Long term he might have got what he wanted if he’d stayed with us but there are no guarantees and with Rodgers keeping his job in the summer success must have looked as far away for him as it did for many of us fans.

He did right, good luck to him.

With yourself having a former manager of a huge Bundesliga club, what do you think of City’s Pep appointment? For me it’s a game changer in English football. It doesn’t guarantee success, but with the tools potentially at his disposal, how do you think he’ll do?

We’ve had a couple of years where the Premier League has been all over the place and there haven’t been any standout teams who stayed that way two seasons running, I’m worried that Pep might be the man that makes City that team.

A lot is said about the money that City have at their disposal but money only gets you past a player’s agent and his current club’s board, it’s what you’ve got to offer after that, when you’re actually talking to the player, that makes the difference. How many players will Pep be able to attract that previously weren’t even thinking of leaving their current clubs? It’s frightening.

I’m trying not to think about it.

Let’s also talk about ticket prices. I doff my cap to Liverpool fans, the recent walkout against Sunderland was fantastic, one which sent a very powerful message to your owners. What has been the result of that? And do you think more clubs should follow suit?

The owners – and perhaps just as importantly their man on the ground here in Liverpool – got to see quite clearly that football fans aren’t customers and that even though we are a captive audience with no intentions of shopping at a competitor’s instead we are not pushovers and we won’t put up with much more of this exploitation.
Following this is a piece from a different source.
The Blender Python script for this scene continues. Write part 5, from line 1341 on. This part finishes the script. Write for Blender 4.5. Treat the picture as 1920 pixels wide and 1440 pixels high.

The climbdown was good, although for some seats the cost is actually going to be even more expensive than it was with the £77 plans, so there was a certain amount of spin involved, but nobody will pay more than £59 for general admission next season. Anyone who says ‘only £59’ when talking about a seat at a football match needs their head wobbling though.

I think we can only do so much as Liverpool fans, I think all of us, fans of all clubs, need to start getting a message out that one of the biggest reasons this league sells so well to those bloated media companies is because a massive part of the entertainment value is what happens around the pitch as well as on it. If those of us who’ve been going for years all suddenly found a new hobby the TV companies would desert the sport immediately.

Even allowing for inflation, the cost to get into the Kop at Anfield in the late eighties works out at around £7 each and that’ll be much the same at all the other Premier League clubs. It has to change and, with all the revenue coming in from TV, there is no reason why it can’t.

From a Manchester City point of view, is there an area in Liverpool’s side that we can exploit? Much has been said about your defending from set pieces, but as we’re a side that seemingly never scores from corners, are there any other vulnerabilities that we could potentially “get at”?

One tactic a few teams have tried is to act like they are playing for the draw and let us have the ball for 70 minutes, sitting back and watching as we waste chance after chance, or fail to actually create any, despite apparently having full control of the game. By that stage we’ve basically switched off completely at the back and it doesn’t take much at all for panic to set in if the opposition suddenly decide to start trying to win the game. Hopefully we’ve learned from this by now.

Finally, what’s your prediction for Sunday’s game?

It’s so hard to predict this game. I know most ‘neutral’ observers seem to have it nailed on as a win for City but I don’t think it’s so cut and dried. What I do think we’ll get is another great game for those neutrals and a few goals too. In my completely impartial opinion I’m going for a 4-3 win for Liverpool!